[THE TASK] Below are records. Copy every line with "were" in it.

[DATASET]
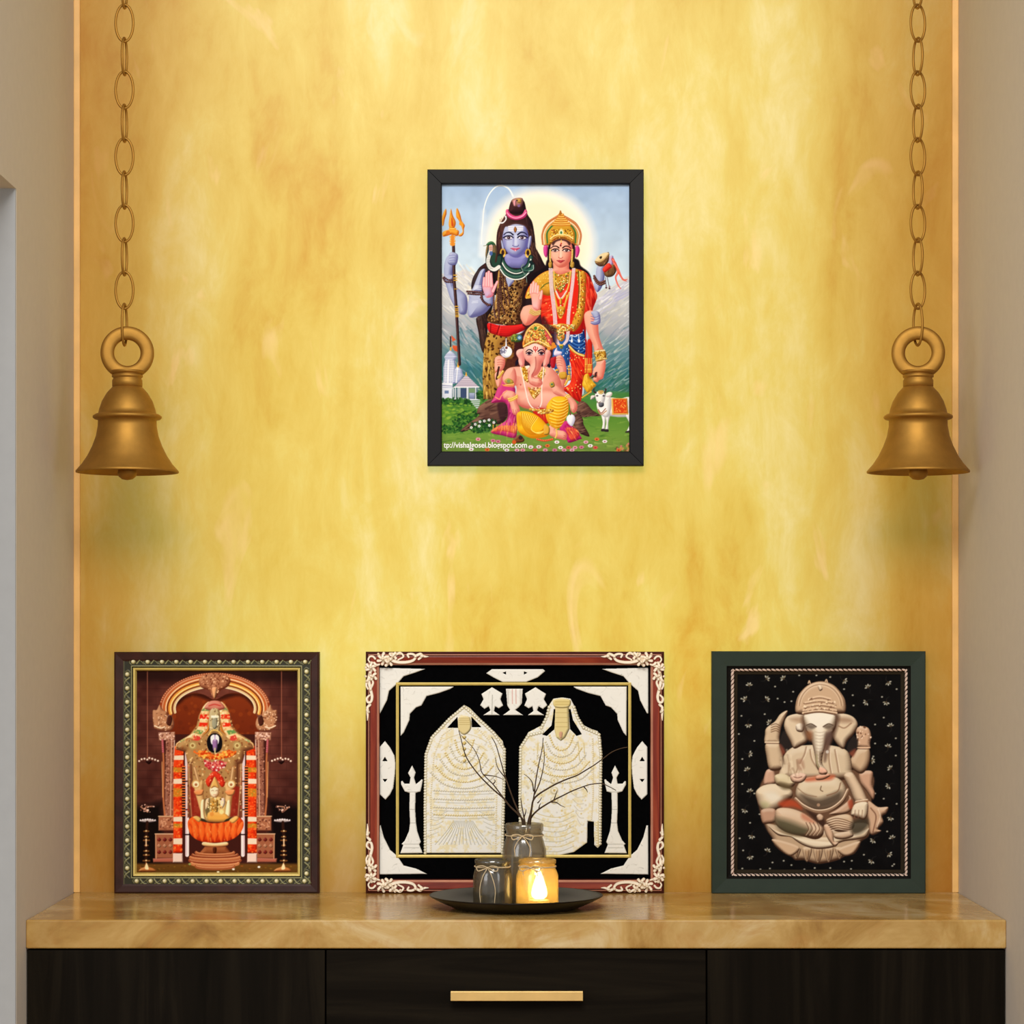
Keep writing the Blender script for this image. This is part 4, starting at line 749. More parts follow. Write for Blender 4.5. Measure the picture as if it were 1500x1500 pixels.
    for m in (0, 1):
        def q(t):
            p = a(t)
            if m: p[:, 0] = 2*313.6-p[:, 0]
            return p
        GL = q('640 390 690 350 700 430 690 520 660 620 600 690 500 680 420 720 400 760 400 720 440 690 540 630 600 560 610 470')
        fl(GL, (240, 206, 150), R=5, sh=(170, 110, 60)); A.clip(GL)
        for p, cc in (('600 460 690 460 690 500 600 500', (222, 50, 30)), ('590 530 680 535 670 570 580 565', (226, 56, 30)), ('560 590 640 605 620 640 540 620', (110, 150, 84)), ('560 640 620 660 600 700 540 690', (214, 70, 60)), ('430 690 480 670 490 720 440 720', (150, 170, 110)), ('640 400 700 400 690 430 620 430', (120, 140, 90))): fl(q(p), cc, cv=0)
        A.specks(GL, 60, 1.3, [(255, 236, 190), (206, 150, 90), (236, 190, 120)], a=.7); A.clip()
        fl(q('640 640 690 600 690 520 670 600'), (220, 130, 50), R=2)
        A.dot(*q('545 735')[0], 6, (176, 150, 96)); A.dot(*q('545 735')[0], 4, (214, 190, 130)); A.dot(*q('545 735')[0], 2, (150, 110, 60))
        A.beads(q('560 790 640 830 740 850'), 2.6, 1.4, (236, 110, 40))
    fl(a('690 350 740 338 790 350 830 400 800 420 740 430 680 420 650 400'), (206, 130, 110), R=5, sh=(130, 60, 50), hl=(250, 210, 190)); ln(a('690 385 740 372 790 385'), 2, (196, 80, 70))
    fl(a('700 425 780 425 785 600 740 620 695 600'), (196, 176, 130), R=4, sh=(110, 80, 50)); fl(a('722 485 760 485 764 560 738 590 718 560'), (160, 156, 130), R=3); fl(a('708 470 775 470 775 490 708 490'), (250, 240, 214), cv=0); A.specks(a('705 430 780 430 780 600 700 600'), 30, .9, [(246, 230, 190), (120, 90, 60)])
    A.beads(a('690 640 710 610 740 600 775 612 800 640'), 2.2, 1.3, (206, 160, 80), (250, 220, 140))
    fl(a('672 690 700 640 740 625 780 640 806 690 800 760 765 795 715 795 680 760'), (24, 20, 24)); fl(a('706 655 735 640 742 700 740 735 712 720 704 690'), (244, 240, 240)); fl(a('775 655 750 640 742 700 744 735 770 720 778 690'), (244, 240, 240)); fl(a('722 690 765 690 760 770 740 785 726 770'), (150, 110, 160), R=3); ln(a('742 645 742 690'), 2, (190, 170, 206)); ln(a('742 760 742 795'), 2, (210, 200, 150))
    G2 = a('590 800 630 780 700 800 740 815 790 800 860 775 930 800 890 830 800 850 740 860 680 850 620 840')
    fl(G2, (226, 110, 40), R=4, sh=(150, 50, 16)); A.specks(G2, 60, 1.6, [(246, 150, 60), (206, 70, 24), (255, 190, 90)])
    fl(np.vstack([a('650 880 840 880'), b('840 20 740 70 660 20')]), (206, 90, 84), R=4, cv=0); A.specks(np.vstack([a('650 870 840 870'), b('840 20 740 70 660 20')]), 70, 1.5, [(244, 214, 200), (190, 50, 60), (226, 130, 110), (170, 40, 50)], cv=0)
    fl(b('520 200 600 180 620 460 540 460'), (150, 40, 30), cv=0, soft=3, a=.8); fl(b('870 180 960 200 940 460 860 460'), (150, 40, 30), cv=0, soft=3, a=.8)
    for p in (b('560 30 600 170'), b('900 30 880 170')): ln(p, 5, (170, 126, 84)); ln(p, 2, (220, 180, 130))
    # ---- seated four-armed figure
    fl(b('660 150 690 100 740 60 800 100 830 170 800 200 740 120 690 200'), (214, 60, 36), R=4, sh=(140, 30, 16), hl=(255, 130, 90)); A.specks(b('660 150 690 90 740 50 800 90 830 160'), 26, 1, [(250, 150, 110), (170, 30, 20)])
    gk = dict(sh=(140, 90, 50), hl=(255, 246, 206))
    for p in ('560 200 600 160 640 170 640 260 660 380 620 420 590 330', '900 190 860 160 830 180 840 260 830 380 870 420 890 330'): fl(b(p), (222, 180, 120), R=5, **gk)
    for x in (575, 885): A.dot(*b(f'{x} 175')[0], 6.4, (206, 160, 100)); A.dot(*b(f'{x} 175')[0], 4.6, (246, 224, 180)); A.dot(*b(f'{x} 180')[0], 2, (170, 110, 70))
    for x in (600, 875): fl(b(f'{x-40} 235 {x+40} 225 {x+30} 270 {x-20} 275'), (232, 150, 90), R=3)
    fl(b('700 290 790 290 850 340 860 430 840 500 640 500 620 430 640 340'), (226, 190, 120), R=8, **gk)
    fl(b('640 330 700 300 700 400 670 460'), (70, 60, 40), a=.7, soft=3); fl(b('660 320 690 300 690 360 660 400'), (240, 206, 160), R=3); fl(b('790 310 825 300 830 350 800 390'), (244, 214, 190), R=3); fl(b('620 330 650 320 650 420 660 500 620 470'), (250, 236, 190), R=4, **gk); fl(b('850 330 880 330 880 440 850 500 830 480'), (250, 236, 190), R=4, **gk)
    fl(b('700 210 740 195 778 210 780 260 760 290 740 300 718 290 700 260'), (246, 226, 190), R=5, **gk); fl(b('705 210 720 150 740 110 762 150 776 210 740 200'), (226, 176, 96), R=3, **gk)
    for x in (722, 758): ln(b(f'{x-10} 235 {x} 230 {x+10} 235'), .9, (130, 90, 60), a=.7)
    ln(b('730 268 750 268'), 1, (200, 130, 100), a=.7); fl(b('700 310 740 300 770 330 760 430 710 420'), (186, 140, 70), R=4); A.specks(b('690 310 800 310 800 440 690 440'), 60, 1.1, [(250, 230, 170), (130, 90, 40), (230, 170, 80)])
    fl(b('680 430 740 420 840 440 870 490 800 510 690 500'), (232, 170, 80), R=5, **gk); A.dot(*b('800 420')[0], 3.4, (250, 220, 150)); A.dot(*b('715 440')[0], 3, (226, 150, 70))
    # lotus seat
    L = b('505 500 560 460 620 500 740 520 860 500 930 460 990 500 985 570 930 640 840 680 740 690 640 685 560 650 515 590')
    fl(b('545 470 640 480 700 520 800 520 850 480 950 470 940 510 740 540 560 510'), (60, 50, 34)); fl(L, (232, 84, 30), R=9, sh=(160, 34, 12), hl=(255, 176, 90))
    A.clip(L)
    for k in range(-4, 5):
        x = 745+k*56; fl(b(f'{x-34} 600 {x-20+k*4} 520 {x+k*10} 495 {x+22+k*4} 525 {x+34} 600 {x} 690'), (240, 110, 44), R=5, sh=(176, 44, 14), hl=(255, 200, 120), a=.85)
    A.streaks(L, 40, 8, 1.2, 1.5, [(255, 190, 100), (190, 50, 20)], .6); A.clip()
    fl(b('550 470 580 455 620 480 600 510'), (250, 210, 120), R=3, a=.8); fl(b('870 490 930 455 950 480 900 520'), (250, 210, 120), R=3, a=.8)
    fl(b('640 685 740 695 845 685 850 715 740 725 638 715'), (240, 214, 160), R=3, sh=(180, 120, 70))
    fl(b('655 725 840 725 900 800 590 800'), (150, 84, 50), R=6, cv=0, sh=(84, 36, 20), hl=(226, 160, 110)); fl(b('725 735 755 735 752 780 728 780'), (84, 36, 16), R=2)
    for k, (y, w, cc) in enumerate(((800, 165, (170, 96, 60)), (820, 195, (140, 70, 44)), (842, 215, (186, 110, 70)), (868, 222, (150, 76, 48)), (895, 205, (196, 124, 80)), (920, 165, (160, 90, 56)))):
        t = np.linspace(math.pi, 0, 18); p = b(' '.join(f'{742+w*math.cos(u):.0f} {y-22+22*math.sin(u):.0f}' for u in t)); ln(p, 4.6, cc, cv=0); ln(p-[0, 1.3], 1, (236, 176, 126), cv=0, a=.8)
    for q_, cc in ((b('520 880')[0], (150, 160, 90)), (b('905 925')[0], (240, 236, 220)), (b('1130 905')[0], (250, 246, 230)), (b('770 950')[0], (230, 220, 190))): A.dot(*q_, 2, cc, 1.4)
    soften(A); A.c = np.clip(A.c+.14*(A.c-.34), 0, 1)
    return A
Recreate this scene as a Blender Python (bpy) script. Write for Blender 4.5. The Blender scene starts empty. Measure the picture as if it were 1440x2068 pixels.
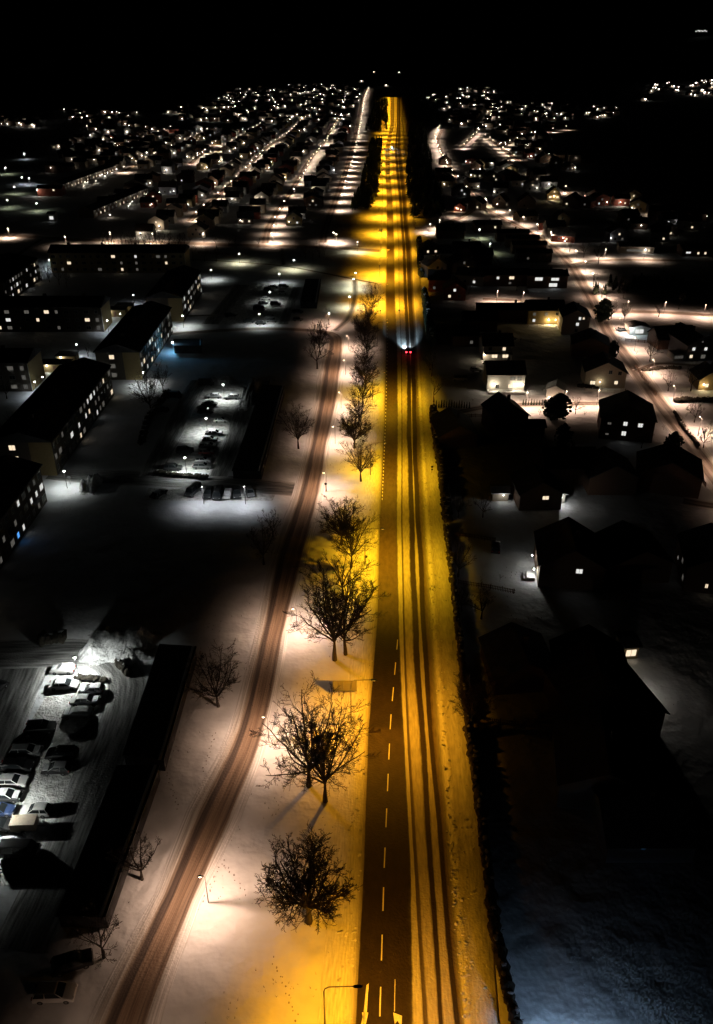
import bpy, math, random
from mathutils import Vector, Matrix
R = math.radians
rnd = random.Random(7)
S = bpy.context.scene
C = S.collection
# ------------------------------------------------------------------ camera
F, YH, H, PW, PH = 1650.0, 100.0, 90.0, 1440.0, 2068.0
PITCH = math.atan((PH / 2 - YH) / F)
cd = bpy.data.cameras.new('camera'); cam = bpy.data.objects.new('camera', cd); C.objects.link(cam)
cd.sensor_fit = 'HORIZONTAL'; cd.sensor_width = 36; cd.lens = F / PW * 36
cd.clip_start = 0.5; cd.clip_end = 20000
cam.location = (0, 0, H); cam.rotation_euler = (math.pi / 2 - PITCH, 0, 0)
S.camera = cam
# ------------------------------------------------------------------ night sky
w = bpy.data.worlds.new('World'); S.world = w; w.use_nodes = True
nt = w.node_tree; bg = nt.nodes['Background']
sky = nt.nodes.new('ShaderNodeTexSky'); sky.sky_type = 'NISHITA'; sky.sun_disc = False
sky.sun_elevation = R(-9); sky.sun_rotation = R(200)
nt.links.new(sky.outputs[0], bg.inputs[0]); bg.inputs[1].default_value = 0.05
S.view_settings.view_transform = 'Standard'; S.view_settings.look = 'None'
S.view_settings.exposure = 0; S.view_settings.gamma = 1
S.render.engine = 'CYCLES'
S.cycles.use_denoising = True
S.cycles.max_bounces = 4; S.cycles.diffuse_bounces = 2; S.cycles.glossy_bounces = 2
S.cycles.use_light_tree = True
S.cycles.sample_clamp_indirect = 3
S.cycles.light_sampling_threshold = 0.003
CP, SP = math.cos(PITCH), math.sin(PITCH)


def G(x, y, h=0.0):
    """point of the plane z=h seen at photo pixel (x, y)"""
    a = (x - PW / 2) / F; b = (y - PH / 2) / F
    dy = CP - b * SP; dz = -SP - b * CP
    t = (h - H) / dz
    return Vector((a * t, dy * t, h))


# ------------------------------------------------------------------ materials
def mat(name, col=(.5, .5, .5), rough=.8, emit=None, es=0.0, metal=0.0, var=0.0, scale=3.0, bump=0.0):
    m = bpy.data.materials.new(name); m.use_nodes = True
    n = m.node_tree.nodes; l = m.node_tree.links; b = n['Principled BSDF']
    b.inputs['Base Color'].default_value = (*col, 1); b.inputs['Roughness'].default_value = rough
    b.inputs['Metallic'].default_value = metal
    if emit:
        b.inputs['Emission Color'].default_value = (*emit, 1); b.inputs['Emission Strength'].default_value = es
    if var or bump:
        tc = n.new('ShaderNodeTexCoord'); no = n.new('ShaderNodeTexNoise')
        no.inputs['Scale'].default_value = scale; no.inputs['Detail'].default_value = 5
        l.new(tc.outputs['Object'], no.inputs['Vector'])
        if var:
            r = n.new('ShaderNodeValToRGB')
            r.color_ramp.elements[0].position = .3; r.color_ramp.elements[1].position = .7
            r.color_ramp.elements[0].color = (*[c * (1 - var) for c in col], 1)
            r.color_ramp.elements[1].color = (*[min(1, c * (1 + var)) for c in col], 1)
            l.new(no.outputs[0], r.inputs[0]); l.new(r.outputs[0], b.inputs['Base Color'])
        if bump:
            bp = n.new('ShaderNodeBump'); bp.inputs['Strength'].default_value = bump
            bp.inputs['Distance'].default_value = .2
            l.new(no.outputs[0], bp.inputs['Height']); l.new(bp.outputs[0], b.inputs['Normal'])
    return m


def snow_mat(name, col=(.74, .76, .8), s1=.25, s2=2.5, bump=.35, dirt=.12, smooth=True):
    m = bpy.data.materials.new(name); m.use_nodes = True
    n = m.node_tree.nodes; l = m.node_tree.links; b = n['Principled BSDF']
    b.inputs['Roughness'].default_value = .75; b.inputs['Specular IOR Level'].default_value = .2
    g = n.new('ShaderNodeNewGeometry')
    a = n.new('ShaderNodeTexNoise'); a.inputs['Scale'].default_value = s1; a.inputs['Detail'].default_value = 6
    c = n.new('ShaderNodeTexNoise'); c.inputs['Scale'].default_value = s2; c.inputs['Detail'].default_value = 5
    l.new(g.outputs['Position'], a.inputs['Vector']); l.new(g.outputs['Position'], c.inputs['Vector'])
    r = n.new('ShaderNodeValToRGB'); r.color_ramp.elements[0].position = .35; r.color_ramp.elements[1].position = .6
    r.color_ramp.elements[0].color = (*[v * (1 - dirt) for v in col], 1); r.color_ramp.elements[1].color = (*col, 1)
    l.new(a.outputs[0], r.inputs[0]); l.new(r.outputs[0], b.inputs['Base Color'])
    bp = n.new('ShaderNodeBump'); bp.inputs['Strength'].default_value = bump; bp.inputs['Distance'].default_value = .35
    l.new(c.outputs[0], bp.inputs['Height'])
    d = n.new('ShaderNodeTexNoise'); d.inputs['Scale'].default_value = .22; d.inputs['Detail'].default_value = 3
    l.new(g.outputs['Position'], d.inputs['Vector'])
    b2 = n.new('ShaderNodeBump'); b2.inputs['Strength'].default_value = .5; b2.inputs['Distance'].default_value = 1.6
    l.new(d.outputs[0], b2.inputs['Height']); l.new(bp.outputs[0], b2.inputs['Normal']); l.new(b2.outputs[0], b.inputs['Normal'])
    return m


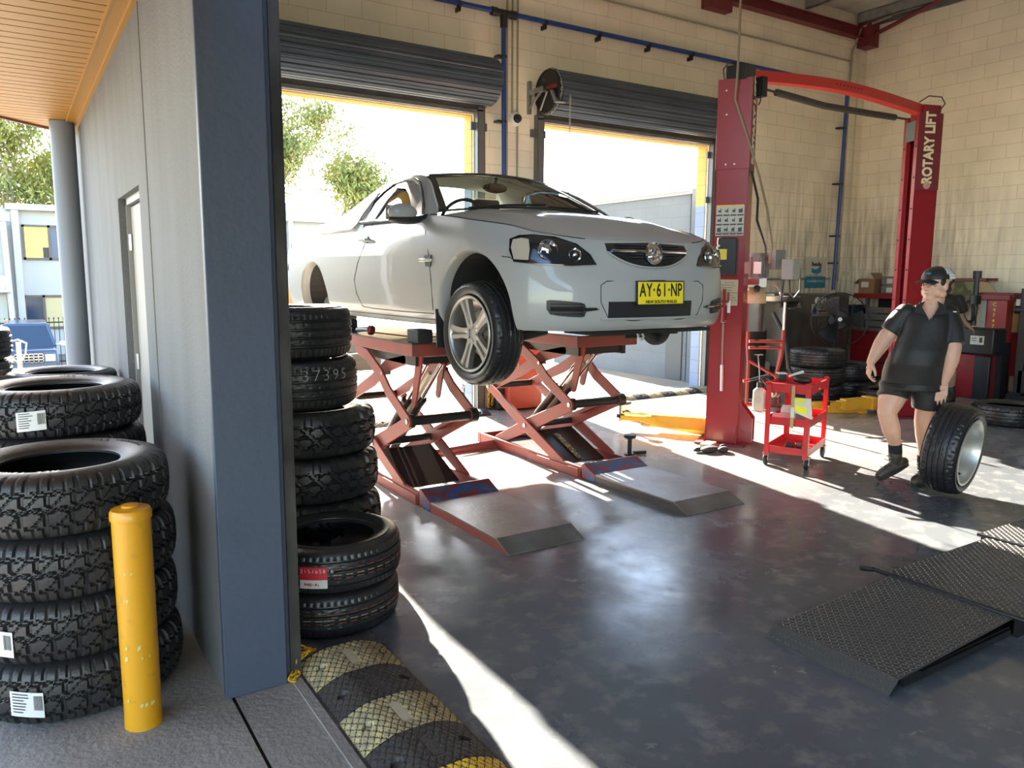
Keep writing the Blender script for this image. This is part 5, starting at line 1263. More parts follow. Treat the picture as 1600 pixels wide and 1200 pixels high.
# underbody, floor, splitter, suspension
obj('underbody', MB().bx((CX-.60,CY+.25,1.335),(CX+.60,CY+.45,1.36)).bx((CX-.48,CY+.3,1.33),(CX+.48,CY+1.2,1.38)).bx((CX-.84,CY+1.20,1.32),(CX+.84,CY+3.30,1.38)).bx((CX-.48,CY+3.3,1.35),(CX+.48,CY+4.75,1.45)).tube([(CX-.1,CY+1.0,1.30),(CX-.1,CY+3,1.28),(CX-.3,CY+4.6,1.33)],.03,n=8), m_under, car)
obj('splitter', MB().bx((CX-.42,CY+.12,1.300),(CX+.58,CY+.40,1.322)), M_black, car)
obj('bulkhead', MB().bx((CX-.84,CY+2.83,1.38),(CX+.84,CY+2.87,2.03)).bx((CX-.80,CY+1.15,1.38),(CX+.80,CY+1.22,2.0)), m_int, car)
for sgn in (-1, 1): obj('suspension_arm', MB().tube([(CX+sgn*.35,CY+.70,1.30),(CX+sgn*.55,CY+.74,1.25),(CX+sgn*.72,CY+.765,1.20)],[.035,.03,.04],n=8).cyl((CX+sgn*.62,CY+.78,1.25),(CX+sgn*.58,CY+.82,1.75),.035,n=12), m_under, car)
obj('tow_hook', MB().tube([(CX+.12,CY+.33,1.31),(CX+.12,CY+.31,1.26),(CX+.145,CY+.31,1.235),(CX+.165,CY+.31,1.26),(CX+.16,CY+.33,1.31)],.008,n=6), m_wtrim, car)
# interior
obj('dashboard', MB().prism([(CX-.78,CY+1.25,2.06),(CX-.78,CY+1.70,2.075),(CX-.78,CY+1.80,2.02),(CX-.78,CY+1.78,1.75),(CX-.78,CY+1.25,1.75)],(1.56,0,0)), m_int, car, bevel=.01)
sw = MB(); cc = Vector((CX-.38, CY+1.80, 2.055)); ax = Vector((0,-.92,-.38)).normalized(); u_ = Vector((1,0,0)); w_ = ax.cross(u_)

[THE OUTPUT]
Keep writing the Blender script for this image. This is part 4, starting at line 749. More parts follow. Write for Blender 4.5. Measure the picture as if it were 1500x1500 pixels.
Recreate this scene as a Blender Python (bpy) script. Write for Blender 4.5. The Blender scene starts empty. Measure the picture as if it were 1440x2068 pixels.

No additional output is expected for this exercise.